Early last month, Cardinal Marx’s compatriot, Cardinal Gerhard Müller, prefect of the Congregation of the Doctrine of the Faith, speaking in Regensburg, warned against potential bitter divisions if the church’s teaching on issues such as marriage and sexuality was constantly brought into question by church figures. All in all, there could be more arguments up ahead.

Change, too, is a relative word around here. Recent confirmation of this came from no less a source than Lord (Chris) Patten, the last governor of Hong Kong and a former chairman of the BBC Trust. Patten spent much of the last year heading a Vatican committee, charged with reviewing the Holy See’s media operations.

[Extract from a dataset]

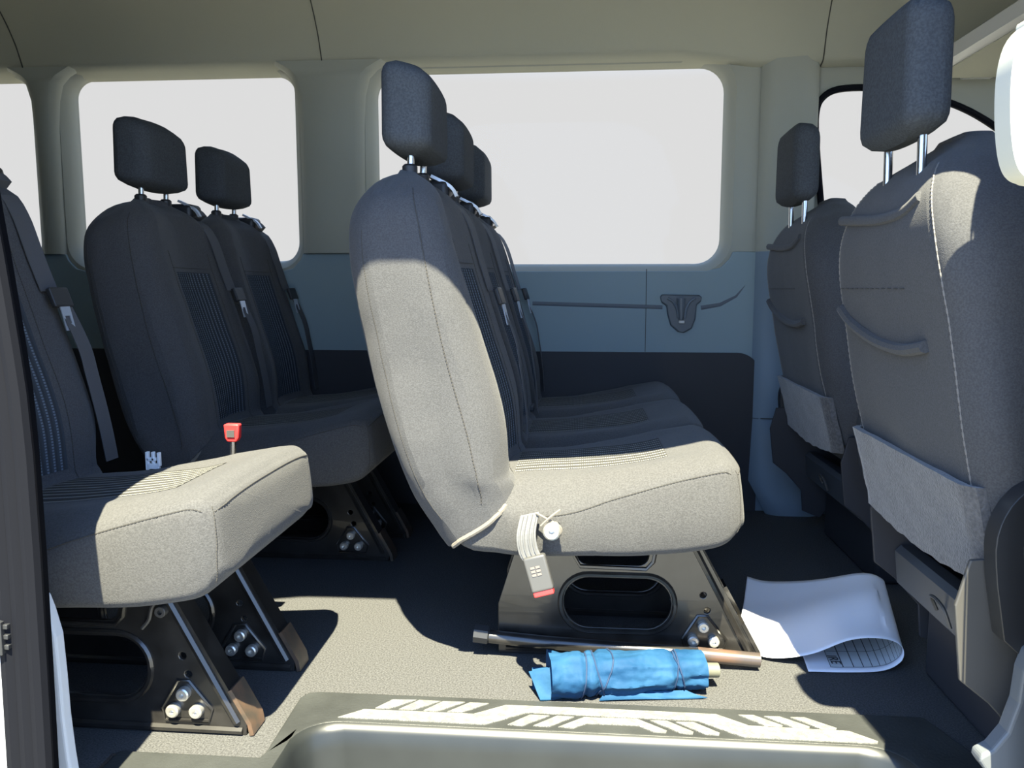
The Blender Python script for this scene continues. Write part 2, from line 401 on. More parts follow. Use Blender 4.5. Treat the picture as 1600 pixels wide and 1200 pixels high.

His committee made its recommendations but when the pope finally named his new secretariat for communications in late June, it turned out that three of the four men appointed to run the new body were Italian, while the fourth was Argentine.

Hardly an ideal conclusion for a media business in which the English language is not exactly unimportant. Just a bad decision or had the corporate culture eaten more “strategy for lunch”?

Mind you, Patten also reported that his committee was of the opinion that “if ever reform were to be feasible, it would be now under the guidance of Pope Francis. In short, if not now, when?”